[begin DATA SEGMENT]

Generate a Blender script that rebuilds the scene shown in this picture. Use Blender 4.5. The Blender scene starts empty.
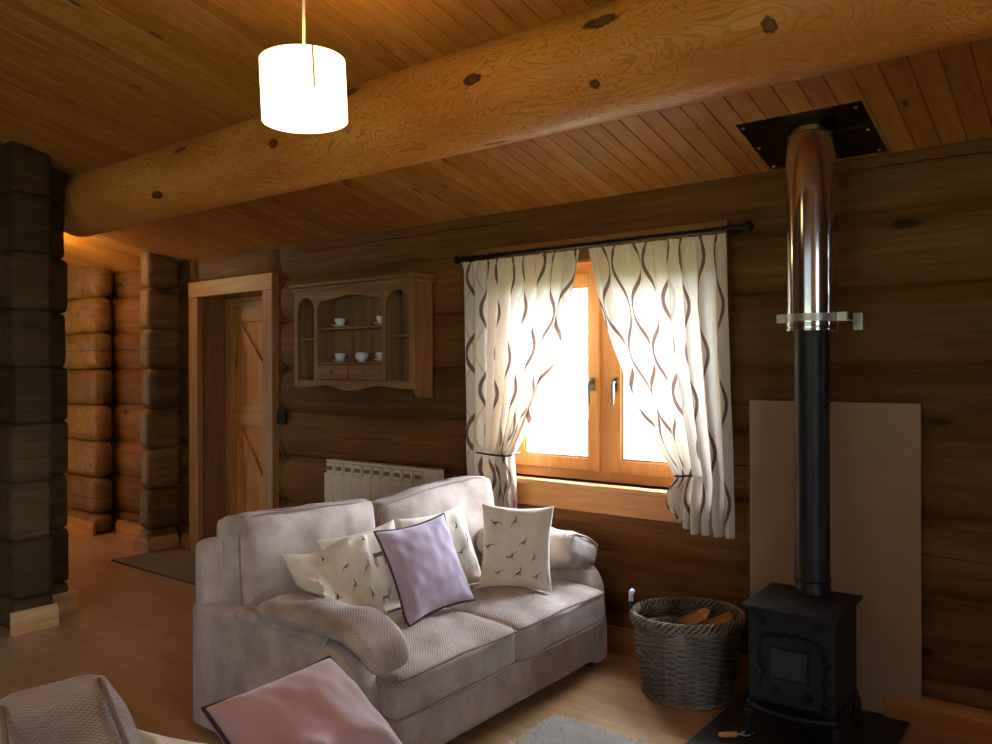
import bpy, bmesh, math, random
from mathutils import Vector, Matrix, noise
random.seed(7)
R = math.radians; PI = math.pi
col = bpy.context.scene.collection
sc = bpy.context.scene

# ------------------------------------------------------------------ camera
CAMH = 1.40
cd = bpy.data.cameras.new('camera'); cam = bpy.data.objects.new('camera', cd); col.objects.link(cam)
cam.location = (0, 0, CAMH)
cam.matrix_world = Matrix.Translation((0, 0, CAMH)) @ Matrix.Rotation(R(37.69), 4, 'Z') @ Matrix.Rotation(R(90.0), 4, 'X') @ Matrix.Rotation(R(-0.15), 4, 'Z')
cd.sensor_width = 36; cd.lens = 800 / 992 * 36; cd.clip_start = .05
sc.camera = cam

# ------------------------------------------------------------------ tagging
def tag(o, label=None, cat=None, group=None, kind=None):
    if label: o['label'] = label
    if cat: o['category'] = cat
    if group: o['group'] = group
    if kind: o['kind'] = kind
    return o
def thing(name, loc=(0, 0, 0), label=None, cat=None, group=None, kind=None, M=None):
    o = bpy.data.objects.new(name, None); col.objects.link(o)
    if M is not None: o.matrix_world = M
    else: o.location = loc
    o['_org'] = list(loc) if M is None else [0, 0, 0]
    return tag(o, label, cat, group, kind)

# ------------------------------------------------------------------ materials
MATS = {}
class NT:
    def __init__(s, name):
        s.m = bpy.data.materials.new(name); s.m.use_nodes = True
        s.t = s.m.node_tree; s.n = s.t.nodes
        s.b = s.n['Principled BSDF']; s.out = s.n['Material Output']
        MATS[name] = s.m
    def add(s, typ, **kw):
        n = s.n.new(typ)
        for k, v in kw.items(): setattr(n, k, v)
        return n
    def lk(s, a, b): s.t.links.new(a, b)
    def put(s, sock, v):
        if hasattr(v, 'is_linked') or isinstance(v, bpy.types.NodeSocket): s.lk(v, sock)
        else: sock.default_value = v
    def coord(s, kind='Object'):
        return s.add('ShaderNodeTexCoord').outputs[kind]
    def mapping(s, v, scale=(1, 1, 1), loc=(0, 0, 0), rot=(0, 0, 0)):
        n = s.add('ShaderNodeMapping'); s.lk(v, n.inputs[0])
        n.inputs['Scale'].default_value = scale; n.inputs['Location'].default_value = loc; n.inputs['Rotation'].default_value = rot
        return n.outputs[0]
    def noise(s, v, scale=5, detail=3, rough=.5, dist=0, col=False):
        n = s.add('ShaderNodeTexNoise'); s.lk(v, n.inputs['Vector'])
        n.inputs['Scale'].default_value = scale; n.inputs['Detail'].default_value = detail
        n.inputs['Roughness'].default_value = rough; n.inputs['Distortion'].default_value = dist
        return n.outputs['Color' if col else 'Fac']
    def math(s, op, a, b=None, c=None, clamp=False):
        n = s.add('ShaderNodeMath', operation=op, use_clamp=clamp)
        s.put(n.inputs[0], a)
        if b is not None: s.put(n.inputs[1], b)
        if c is not None: s.put(n.inputs[2], c)
        return n.outputs[0]
    def sep(s, v):
        n = s.add('ShaderNodeSeparateXYZ'); s.lk(v, n.inputs[0]); return n.outputs
    def comb(s, x, y, z):
        n = s.add('ShaderNodeCombineXYZ')
        for i, q in enumerate((x, y, z)): s.put(n.inputs[i], q)
        return n.outputs[0]
    def ramp(s, f, stops, interp='LINEAR'):
        n = s.add('ShaderNodeValToRGB'); s.put(n.inputs[0], f); r = n.color_ramp; r.interpolation = interp
        r.elements[0].position = stops[0][0]; r.elements[0].color = (*stops[0][1], 1)
        r.elements[1].position = stops[-1][0]; r.elements[1].color = (*stops[-1][1], 1)
        for p, c in stops[1:-1]:
            e = r.elements.new(p); e.color = (*c, 1)
        return n.outputs[0]
    def mix(s, f, a, b, mode='MIX'):
        n = s.add('ShaderNodeMix', data_type='RGBA', blend_type=mode)
        s.put(n.inputs[0], f)
        for i, q in ((6, a), (7, b)):
            if isinstance(q, (tuple, list)): q = (*q, 1) if len(q) == 3 else q
            s.put(n.inputs[i], q)
        return n.outputs[2]
    def smooth(s, v, a, b):
        n = s.add('ShaderNodeMapRange', interpolation_type='SMOOTHSTEP'); s.put(n.inputs[0], v)
        n.inputs[1].default_value = a; n.inputs[2].default_value = b
        return n.outputs[0]
    def bump(s, h, strength=.3, dist=.01):
        n = s.add('ShaderNodeBump'); s.put(n.inputs['Height'], h)
        n.inputs['Strength'].default_value = strength; n.inputs['Distance'].default_value = dist
        s.lk(n.outputs[0], s.b.inputs['Normal'])
    def fin(s, color=None, rough=None, metal=None, **kw):
        if color is not None: s.put(s.b.inputs['Base Color'], (*color, 1) if isinstance(color, tuple) and len(color) == 3 else color)
        if rough is not None: s.put(s.b.inputs['Roughness'], rough)
        if metal is not None: s.put(s.b.inputs['Metallic'], metal)
        for k, v in kw.items(): s.put(s.b.inputs[k.replace('_', ' ')], v)
        return s.m

def srgb(r, g, b):
    f = lambda c: (c / 255 / 12.92) if c / 255 <= .04045 else ((c / 255 + .055) / 1.055) ** 2.4
    return (f(r), f(g), f(b))

def mat_plain(name, color, rough=.5, metal=0, var=.12, scale=30, bump=0, **kw):
    s = NT(name); v = s.coord(); n = s.noise(v, scale, 3)
    d = tuple(c * (1 - var) for c in color); l = tuple(min(1, c * (1 + var)) for c in color)
    c = s.ramp(n, [(.3, d), (.7, l)])
    if bump: s.bump(n, bump, .004)
    return s.fin(c, rough, metal, **kw)

def perm(s, v, axis):
    """rotate coordinates so that the grain axis is X"""
    o = s.sep(v)
    if axis == 'x': return v
    if axis == 'y': return s.comb(o[1], o[0], o[2])
    return s.comb(o[2], o[1], o[0])

def mat_wood(name, dark, mid, light, axis='x', rough=.5, knots=True, knotcol=None, course=None, grain=1.0, crack=False, plank=None, spec=.3, seed=0, patch=1.0, kn=1.0):
    s = NT(name); v0 = s.coord()
    v = perm(s, v0, axis)
    v = s.mapping(v, loc=(seed * 3.1, seed * 1.7, seed * .9))
    q = s.sep(v0)
    if plank:                                  # shift the pattern per plank (axis, width)
        a = {'x': 0, 'y': 1, 'z': 2}[plank[0]]
        k = s.math('FLOOR', s.math('DIVIDE', s.math('ADD', q[a], plank[2] if len(plank) > 2 else 0), plank[1]))
        wn = s.add('ShaderNodeTexWhiteNoise', noise_dimensions='1D'); s.put(wn.inputs['W'], k)
        sh = s.math('MULTIPLY', wn.outputs['Value'], 37.0)
        o = s.sep(v); v = s.comb(s.math('ADD', o[0], sh), s.math('ADD', o[1], sh), o[2])
        pv = wn.outputs['Value']
    big = s.noise(s.mapping(v, scale=(.7, 3, 3)), 2.0, 3, .5)
    gv = s.mapping(v, scale=(1.1, 16, 16))
    g1 = s.noise(gv, 1.5 * grain, 4, .5, .8)
    fv = s.mapping(v, scale=(4, 180, 180))
    g2 = s.noise(fv, 1.0, 2, .5)
    t = s.math('ADD', s.math('MULTIPLY', g1, .55), s.math('ADD', s.math('MULTIPLY', big, .3 * patch), s.math('MULTIPLY', g2, .15)))
    if plank: t = s.math('ADD', t, s.math('MULTIPLY', s.math('SUBTRACT', pv, .5), .16))
    c = s.ramp(t, [(.3, dark), (.5, mid), (.7, light)])
    h = g1
    if knots:
        kv = s.mapping(v, scale=(1.6 * kn * 1.2, 5.5 * kn, 5.5 * kn))
        vo = s.add('ShaderNodeTexVoronoi', feature='F1'); s.lk(kv, vo.inputs['Vector']); vo.inputs['Scale'].default_value = 1.0
        vo.inputs['Randomness'].default_value = 1
        d = s.math('ADD', vo.outputs['Distance'], s.math('MULTIPLY', s.math('SUBTRACT', s.noise(kv, 9, 2), .5), .06))
        sel = s.smooth(s.sep(vo.outputs['Color'])[0], .45, .5)
        m = s.math('MULTIPLY', s.smooth(d, .15, .07), sel)
        halo = s.math('MULTIPLY', s.smooth(d, .34, .1), sel)
        kc = knotcol or tuple(x * .28 for x in dark)
        c = s.mix(s.math('MULTIPLY', halo, .35), c, dark)
        c = s.mix(s.math('MULTIPLY', m, .85), c, kc)
    if course:                                 # log walls: every course its own tone
        z0, pitch = course
        zz = s.math('DIVIDE', s.math('SUBTRACT', q[2], z0), pitch)
        k = s.math('FLOOR', zz)
        wn = s.add('ShaderNodeTexWhiteNoise', noise_dimensions='1D'); s.put(wn.inputs['W'], k)
        tone = s.math('ADD', .78, s.math('MULTIPLY', wn.outputs['Value'], .4))
        c = s.mix(1.0, c, s.comb(tone, tone, tone), 'MULTIPLY')
        if crack:
            lw = s.noise(s.mapping(v, scale=(1, .05, .05)), 3.0, 4, .6)
            fr = s.math('FRACT', zz)
            dd = s.math('ABSOLUTE', s.math('SUBTRACT', fr, s.math('ADD', s.math('MULTIPLY', lw, .18), s.math('ADD', .33, s.math('MULTIPLY', wn.outputs['Value'], .16)))))
            on = s.smooth(s.noise(s.mapping(v, scale=(.45, .01, 1.6)), 1.0, 1), .5, .56)
            cr = s.math('MULTIPLY', s.smooth(dd, .013, .004), on)
            c = s.mix(s.math('MULTIPLY', cr, .9), c, tuple(x * .08 for x in dark))
            h = s.math('SUBTRACT', h, s.math('MULTIPLY', cr, 1.5))
    s.bump(h, .25, .004)
    return s.fin(c, rough, Specular_IOR_Level=spec)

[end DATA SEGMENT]

TO DO:
The lines from the start of the data through the line that contains "sc = bpy.context.scene" are to be returned exactly, please, with both ends included and every picture left out.

TASK OUTPUT:
Generate a Blender script that rebuilds the scene shown in this picture. Use Blender 4.5. The Blender scene starts empty.
import bpy, bmesh, math, random
from mathutils import Vector, Matrix, noise
random.seed(7)
R = math.radians; PI = math.pi
col = bpy.context.scene.collection
sc = bpy.context.scene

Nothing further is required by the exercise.